Can you give all the records again without altering a single character?

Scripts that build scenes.
★ ★ ★

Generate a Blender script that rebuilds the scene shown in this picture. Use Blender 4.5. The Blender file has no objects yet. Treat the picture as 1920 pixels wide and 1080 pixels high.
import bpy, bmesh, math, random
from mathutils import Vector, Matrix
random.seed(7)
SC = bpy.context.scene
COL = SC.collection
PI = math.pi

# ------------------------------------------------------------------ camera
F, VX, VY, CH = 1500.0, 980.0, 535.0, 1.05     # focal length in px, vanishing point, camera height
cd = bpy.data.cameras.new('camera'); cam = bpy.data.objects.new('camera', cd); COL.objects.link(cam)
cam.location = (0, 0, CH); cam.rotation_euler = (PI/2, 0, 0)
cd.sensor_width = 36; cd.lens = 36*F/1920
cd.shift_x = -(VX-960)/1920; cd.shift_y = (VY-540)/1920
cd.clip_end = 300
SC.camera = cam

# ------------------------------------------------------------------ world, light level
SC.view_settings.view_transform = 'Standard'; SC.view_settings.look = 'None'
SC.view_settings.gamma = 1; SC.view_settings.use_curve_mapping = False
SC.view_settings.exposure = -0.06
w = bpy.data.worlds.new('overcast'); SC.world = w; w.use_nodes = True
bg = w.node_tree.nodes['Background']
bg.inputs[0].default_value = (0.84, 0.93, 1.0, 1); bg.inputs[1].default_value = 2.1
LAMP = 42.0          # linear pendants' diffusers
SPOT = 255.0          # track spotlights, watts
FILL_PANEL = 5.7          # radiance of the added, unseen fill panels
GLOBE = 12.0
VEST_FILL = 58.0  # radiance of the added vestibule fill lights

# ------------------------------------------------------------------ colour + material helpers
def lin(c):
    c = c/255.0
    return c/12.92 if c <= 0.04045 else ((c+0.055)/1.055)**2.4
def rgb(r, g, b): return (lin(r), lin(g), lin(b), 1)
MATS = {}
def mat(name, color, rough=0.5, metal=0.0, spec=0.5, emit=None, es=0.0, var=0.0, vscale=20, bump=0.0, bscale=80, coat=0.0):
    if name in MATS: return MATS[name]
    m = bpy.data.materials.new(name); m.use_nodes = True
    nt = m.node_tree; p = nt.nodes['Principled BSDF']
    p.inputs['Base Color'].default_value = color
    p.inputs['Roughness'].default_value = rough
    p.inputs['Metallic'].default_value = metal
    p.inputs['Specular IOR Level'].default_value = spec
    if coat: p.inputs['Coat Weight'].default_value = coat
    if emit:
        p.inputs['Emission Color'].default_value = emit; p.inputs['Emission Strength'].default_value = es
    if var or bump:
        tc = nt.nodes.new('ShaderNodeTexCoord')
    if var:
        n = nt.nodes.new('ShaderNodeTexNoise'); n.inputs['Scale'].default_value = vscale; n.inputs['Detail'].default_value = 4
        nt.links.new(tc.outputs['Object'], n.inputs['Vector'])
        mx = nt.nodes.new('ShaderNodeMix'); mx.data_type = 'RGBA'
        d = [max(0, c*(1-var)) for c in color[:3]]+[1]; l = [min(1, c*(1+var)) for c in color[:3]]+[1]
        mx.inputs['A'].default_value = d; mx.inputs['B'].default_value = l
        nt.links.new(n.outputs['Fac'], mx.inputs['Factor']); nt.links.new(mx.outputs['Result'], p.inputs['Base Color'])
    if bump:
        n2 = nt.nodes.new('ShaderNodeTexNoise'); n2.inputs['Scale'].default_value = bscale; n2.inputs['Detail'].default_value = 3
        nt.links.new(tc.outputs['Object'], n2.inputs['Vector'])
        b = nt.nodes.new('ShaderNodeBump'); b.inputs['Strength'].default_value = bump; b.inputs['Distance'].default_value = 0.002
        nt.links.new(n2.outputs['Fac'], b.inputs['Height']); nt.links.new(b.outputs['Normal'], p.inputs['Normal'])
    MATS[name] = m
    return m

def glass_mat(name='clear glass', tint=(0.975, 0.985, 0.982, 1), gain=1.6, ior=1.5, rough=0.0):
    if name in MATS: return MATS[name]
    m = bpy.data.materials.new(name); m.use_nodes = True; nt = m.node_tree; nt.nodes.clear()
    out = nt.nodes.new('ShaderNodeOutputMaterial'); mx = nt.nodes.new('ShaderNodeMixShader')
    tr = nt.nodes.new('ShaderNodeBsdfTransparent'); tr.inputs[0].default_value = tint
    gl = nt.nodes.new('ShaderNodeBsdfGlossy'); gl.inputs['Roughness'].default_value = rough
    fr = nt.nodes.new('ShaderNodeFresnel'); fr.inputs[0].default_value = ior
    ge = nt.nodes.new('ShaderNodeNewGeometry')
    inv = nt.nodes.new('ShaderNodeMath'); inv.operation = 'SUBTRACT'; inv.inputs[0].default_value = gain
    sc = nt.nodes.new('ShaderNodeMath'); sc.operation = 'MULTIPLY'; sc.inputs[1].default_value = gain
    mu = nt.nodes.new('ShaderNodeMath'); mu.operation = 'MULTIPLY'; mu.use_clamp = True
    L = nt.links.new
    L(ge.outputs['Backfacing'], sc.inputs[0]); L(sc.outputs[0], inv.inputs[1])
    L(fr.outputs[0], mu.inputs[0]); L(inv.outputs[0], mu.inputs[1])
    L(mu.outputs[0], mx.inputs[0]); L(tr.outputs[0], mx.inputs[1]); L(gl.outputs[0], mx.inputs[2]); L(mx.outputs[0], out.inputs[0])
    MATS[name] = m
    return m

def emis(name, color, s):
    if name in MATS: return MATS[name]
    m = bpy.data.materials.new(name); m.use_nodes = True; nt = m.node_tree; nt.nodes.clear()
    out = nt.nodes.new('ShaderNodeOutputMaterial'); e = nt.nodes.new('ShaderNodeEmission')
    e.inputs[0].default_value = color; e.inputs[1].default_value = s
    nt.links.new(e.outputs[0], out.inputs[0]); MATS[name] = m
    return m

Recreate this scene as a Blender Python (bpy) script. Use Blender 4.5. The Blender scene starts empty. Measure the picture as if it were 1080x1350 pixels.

★ ★ ★

The answer.
Generate a Blender script that rebuilds the scene shown in this picture. Use Blender 4.5. The Blender file has no objects yet. Treat the picture as 1920 pixels wide and 1080 pixels high.
import bpy, bmesh, math, random
from mathutils import Vector, Matrix
random.seed(7)
SC = bpy.context.scene
COL = SC.collection
PI = math.pi

# ------------------------------------------------------------------ camera
F, VX, VY, CH = 1500.0, 980.0, 535.0, 1.05     # focal length in px, vanishing point, camera height
cd = bpy.data.cameras.new('camera'); cam = bpy.data.objects.new('camera', cd); COL.objects.link(cam)
cam.location = (0, 0, CH); cam.rotation_euler = (PI/2, 0, 0)
cd.sensor_width = 36; cd.lens = 36*F/1920
cd.shift_x = -(VX-960)/1920; cd.shift_y = (VY-540)/1920
cd.clip_end = 300
SC.camera = cam

# ------------------------------------------------------------------ world, light level
SC.view_settings.view_transform = 'Standard'; SC.view_settings.look = 'None'
SC.view_settings.gamma = 1; SC.view_settings.use_curve_mapping = False
SC.view_settings.exposure = -0.06
w = bpy.data.worlds.new('overcast'); SC.world = w; w.use_nodes = True
bg = w.node_tree.nodes['Background']
bg.inputs[0].default_value = (0.84, 0.93, 1.0, 1); bg.inputs[1].default_value = 2.1
LAMP = 42.0          # linear pendants' diffusers
SPOT = 255.0          # track spotlights, watts
FILL_PANEL = 5.7          # radiance of the added, unseen fill panels
GLOBE = 12.0
VEST_FILL = 58.0  # radiance of the added vestibule fill lights

# ------------------------------------------------------------------ colour + material helpers
def lin(c):
    c = c/255.0
    return c/12.92 if c <= 0.04045 else ((c+0.055)/1.055)**2.4
def rgb(r, g, b): return (lin(r), lin(g), lin(b), 1)
MATS = {}
def mat(name, color, rough=0.5, metal=0.0, spec=0.5, emit=None, es=0.0, var=0.0, vscale=20, bump=0.0, bscale=80, coat=0.0):
    if name in MATS: return MATS[name]
    m = bpy.data.materials.new(name); m.use_nodes = True
    nt = m.node_tree; p = nt.nodes['Principled BSDF']
    p.inputs['Base Color'].default_value = color
    p.inputs['Roughness'].default_value = rough
    p.inputs['Metallic'].default_value = metal
    p.inputs['Specular IOR Level'].default_value = spec
    if coat: p.inputs['Coat Weight'].default_value = coat
    if emit:
        p.inputs['Emission Color'].default_value = emit; p.inputs['Emission Strength'].default_value = es
    if var or bump:
        tc = nt.nodes.new('ShaderNodeTexCoord')
    if var:
        n = nt.nodes.new('ShaderNodeTexNoise'); n.inputs['Scale'].default_value = vscale; n.inputs['Detail'].default_value = 4
        nt.links.new(tc.outputs['Object'], n.inputs['Vector'])
        mx = nt.nodes.new('ShaderNodeMix'); mx.data_type = 'RGBA'
        d = [max(0, c*(1-var)) for c in color[:3]]+[1]; l = [min(1, c*(1+var)) for c in color[:3]]+[1]
        mx.inputs['A'].default_value = d; mx.inputs['B'].default_value = l
        nt.links.new(n.outputs['Fac'], mx.inputs['Factor']); nt.links.new(mx.outputs['Result'], p.inputs['Base Color'])
    if bump:
        n2 = nt.nodes.new('ShaderNodeTexNoise'); n2.inputs['Scale'].default_value = bscale; n2.inputs['Detail'].default_value = 3
        nt.links.new(tc.outputs['Object'], n2.inputs['Vector'])
        b = nt.nodes.new('ShaderNodeBump'); b.inputs['Strength'].default_value = bump; b.inputs['Distance'].default_value = 0.002
        nt.links.new(n2.outputs['Fac'], b.inputs['Height']); nt.links.new(b.outputs['Normal'], p.inputs['Normal'])
    MATS[name] = m
    return m

def glass_mat(name='clear glass', tint=(0.975, 0.985, 0.982, 1), gain=1.6, ior=1.5, rough=0.0):
    if name in MATS: return MATS[name]
    m = bpy.data.materials.new(name); m.use_nodes = True; nt = m.node_tree; nt.nodes.clear()
    out = nt.nodes.new('ShaderNodeOutputMaterial'); mx = nt.nodes.new('ShaderNodeMixShader')
    tr = nt.nodes.new('ShaderNodeBsdfTransparent'); tr.inputs[0].default_value = tint
    gl = nt.nodes.new('ShaderNodeBsdfGlossy'); gl.inputs['Roughness'].default_value = rough
    fr = nt.nodes.new('ShaderNodeFresnel'); fr.inputs[0].default_value = ior
    ge = nt.nodes.new('ShaderNodeNewGeometry')
    inv = nt.nodes.new('ShaderNodeMath'); inv.operation = 'SUBTRACT'; inv.inputs[0].default_value = gain
    sc = nt.nodes.new('ShaderNodeMath'); sc.operation = 'MULTIPLY'; sc.inputs[1].default_value = gain
    mu = nt.nodes.new('ShaderNodeMath'); mu.operation = 'MULTIPLY'; mu.use_clamp = True
    L = nt.links.new
    L(ge.outputs['Backfacing'], sc.inputs[0]); L(sc.outputs[0], inv.inputs[1])
    L(fr.outputs[0], mu.inputs[0]); L(inv.outputs[0], mu.inputs[1])
    L(mu.outputs[0], mx.inputs[0]); L(tr.outputs[0], mx.inputs[1]); L(gl.outputs[0], mx.inputs[2]); L(mx.outputs[0], out.inputs[0])
    MATS[name] = m
    return m

def emis(name, color, s):
    if name in MATS: return MATS[name]
    m = bpy.data.materials.new(name); m.use_nodes = True; nt = m.node_tree; nt.nodes.clear()
    out = nt.nodes.new('ShaderNodeOutputMaterial'); e = nt.nodes.new('ShaderNodeEmission')
    e.inputs[0].default_value = color; e.inputs[1].default_value = s
    nt.links.new(e.outputs[0], out.inputs[0]); MATS[name] = m
    return m

Recreate this scene as a Blender Python (bpy) script. Use Blender 4.5. The Blender scene starts empty. Measure the picture as if it were 1080x1350 pixels.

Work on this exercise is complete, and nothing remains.